### RECORDED INFORMATION:

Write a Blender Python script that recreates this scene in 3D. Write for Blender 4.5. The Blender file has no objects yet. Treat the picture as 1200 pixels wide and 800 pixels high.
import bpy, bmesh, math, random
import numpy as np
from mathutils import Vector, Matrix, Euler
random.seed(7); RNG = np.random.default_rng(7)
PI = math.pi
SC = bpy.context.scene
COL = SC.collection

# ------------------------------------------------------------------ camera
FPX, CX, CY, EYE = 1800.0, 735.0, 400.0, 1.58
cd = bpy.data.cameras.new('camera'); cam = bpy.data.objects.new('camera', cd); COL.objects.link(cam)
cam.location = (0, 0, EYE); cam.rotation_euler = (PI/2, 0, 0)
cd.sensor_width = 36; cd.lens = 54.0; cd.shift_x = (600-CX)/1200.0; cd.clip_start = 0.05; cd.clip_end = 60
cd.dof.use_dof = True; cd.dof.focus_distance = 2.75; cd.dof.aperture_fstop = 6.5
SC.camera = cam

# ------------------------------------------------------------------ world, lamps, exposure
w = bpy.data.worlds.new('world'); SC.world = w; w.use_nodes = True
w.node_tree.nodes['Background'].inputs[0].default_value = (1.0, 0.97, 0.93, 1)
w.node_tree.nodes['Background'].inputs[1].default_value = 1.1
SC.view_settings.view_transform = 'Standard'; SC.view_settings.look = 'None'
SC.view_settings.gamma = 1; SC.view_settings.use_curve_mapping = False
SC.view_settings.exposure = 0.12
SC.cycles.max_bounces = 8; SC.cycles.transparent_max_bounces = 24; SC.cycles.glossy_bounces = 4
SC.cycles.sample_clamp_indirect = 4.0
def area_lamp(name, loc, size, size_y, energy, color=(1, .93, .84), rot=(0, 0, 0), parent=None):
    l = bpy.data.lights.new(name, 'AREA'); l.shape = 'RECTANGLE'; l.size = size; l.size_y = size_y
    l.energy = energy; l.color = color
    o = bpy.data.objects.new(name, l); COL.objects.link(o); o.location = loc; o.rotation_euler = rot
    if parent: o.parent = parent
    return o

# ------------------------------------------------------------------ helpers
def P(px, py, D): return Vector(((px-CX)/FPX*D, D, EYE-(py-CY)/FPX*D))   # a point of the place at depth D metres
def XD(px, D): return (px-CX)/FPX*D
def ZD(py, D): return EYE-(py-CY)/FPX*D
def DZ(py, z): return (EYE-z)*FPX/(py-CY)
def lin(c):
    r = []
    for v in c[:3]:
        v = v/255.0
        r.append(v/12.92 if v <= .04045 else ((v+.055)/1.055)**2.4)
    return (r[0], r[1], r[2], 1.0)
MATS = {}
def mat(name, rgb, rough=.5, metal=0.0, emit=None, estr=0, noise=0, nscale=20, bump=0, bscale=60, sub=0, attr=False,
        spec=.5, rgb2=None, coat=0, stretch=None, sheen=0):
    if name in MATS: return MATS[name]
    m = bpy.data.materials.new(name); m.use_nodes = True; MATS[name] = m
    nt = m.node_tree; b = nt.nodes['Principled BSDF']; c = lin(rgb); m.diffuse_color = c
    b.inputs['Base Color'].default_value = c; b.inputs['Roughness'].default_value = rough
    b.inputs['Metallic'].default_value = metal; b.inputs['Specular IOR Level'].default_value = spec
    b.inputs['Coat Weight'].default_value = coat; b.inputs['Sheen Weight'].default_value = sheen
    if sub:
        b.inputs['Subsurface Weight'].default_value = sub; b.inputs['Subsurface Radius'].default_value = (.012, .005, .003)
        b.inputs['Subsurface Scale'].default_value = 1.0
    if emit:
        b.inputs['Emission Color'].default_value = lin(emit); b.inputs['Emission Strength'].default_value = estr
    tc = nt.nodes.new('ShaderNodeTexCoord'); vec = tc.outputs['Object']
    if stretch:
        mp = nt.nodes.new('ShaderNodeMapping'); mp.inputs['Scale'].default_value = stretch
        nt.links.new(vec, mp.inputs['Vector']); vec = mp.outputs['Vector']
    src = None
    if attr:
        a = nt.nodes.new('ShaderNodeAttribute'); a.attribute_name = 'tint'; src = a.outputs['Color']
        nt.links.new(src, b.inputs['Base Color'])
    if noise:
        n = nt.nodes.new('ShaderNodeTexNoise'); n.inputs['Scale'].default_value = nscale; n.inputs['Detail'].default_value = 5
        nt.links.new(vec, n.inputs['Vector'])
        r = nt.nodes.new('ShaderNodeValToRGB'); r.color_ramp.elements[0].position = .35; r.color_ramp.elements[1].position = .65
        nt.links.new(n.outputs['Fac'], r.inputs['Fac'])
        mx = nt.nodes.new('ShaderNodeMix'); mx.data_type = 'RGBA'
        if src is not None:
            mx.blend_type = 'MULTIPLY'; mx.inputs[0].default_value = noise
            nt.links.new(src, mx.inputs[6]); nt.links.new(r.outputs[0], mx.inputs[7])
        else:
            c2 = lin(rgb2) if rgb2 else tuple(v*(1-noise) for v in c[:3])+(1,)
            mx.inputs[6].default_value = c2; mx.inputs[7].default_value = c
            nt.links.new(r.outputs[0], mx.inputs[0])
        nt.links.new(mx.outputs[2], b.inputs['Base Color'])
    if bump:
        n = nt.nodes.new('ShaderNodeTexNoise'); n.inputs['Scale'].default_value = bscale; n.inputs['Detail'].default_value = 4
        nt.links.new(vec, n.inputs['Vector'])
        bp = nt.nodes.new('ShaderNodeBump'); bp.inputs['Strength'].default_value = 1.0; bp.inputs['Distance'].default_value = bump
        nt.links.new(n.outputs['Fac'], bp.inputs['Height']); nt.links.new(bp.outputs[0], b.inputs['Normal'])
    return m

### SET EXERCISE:
Begin with the first line of the listing and copy exactly through the line that contains "SC.camera = cam", please, keeping both ends and leaving out everything after.

### THE SOLUTION:
Write a Blender Python script that recreates this scene in 3D. Write for Blender 4.5. The Blender file has no objects yet. Treat the picture as 1200 pixels wide and 800 pixels high.
import bpy, bmesh, math, random
import numpy as np
from mathutils import Vector, Matrix, Euler
random.seed(7); RNG = np.random.default_rng(7)
PI = math.pi
SC = bpy.context.scene
COL = SC.collection

# ------------------------------------------------------------------ camera
FPX, CX, CY, EYE = 1800.0, 735.0, 400.0, 1.58
cd = bpy.data.cameras.new('camera'); cam = bpy.data.objects.new('camera', cd); COL.objects.link(cam)
cam.location = (0, 0, EYE); cam.rotation_euler = (PI/2, 0, 0)
cd.sensor_width = 36; cd.lens = 54.0; cd.shift_x = (600-CX)/1200.0; cd.clip_start = 0.05; cd.clip_end = 60
cd.dof.use_dof = True; cd.dof.focus_distance = 2.75; cd.dof.aperture_fstop = 6.5
SC.camera = cam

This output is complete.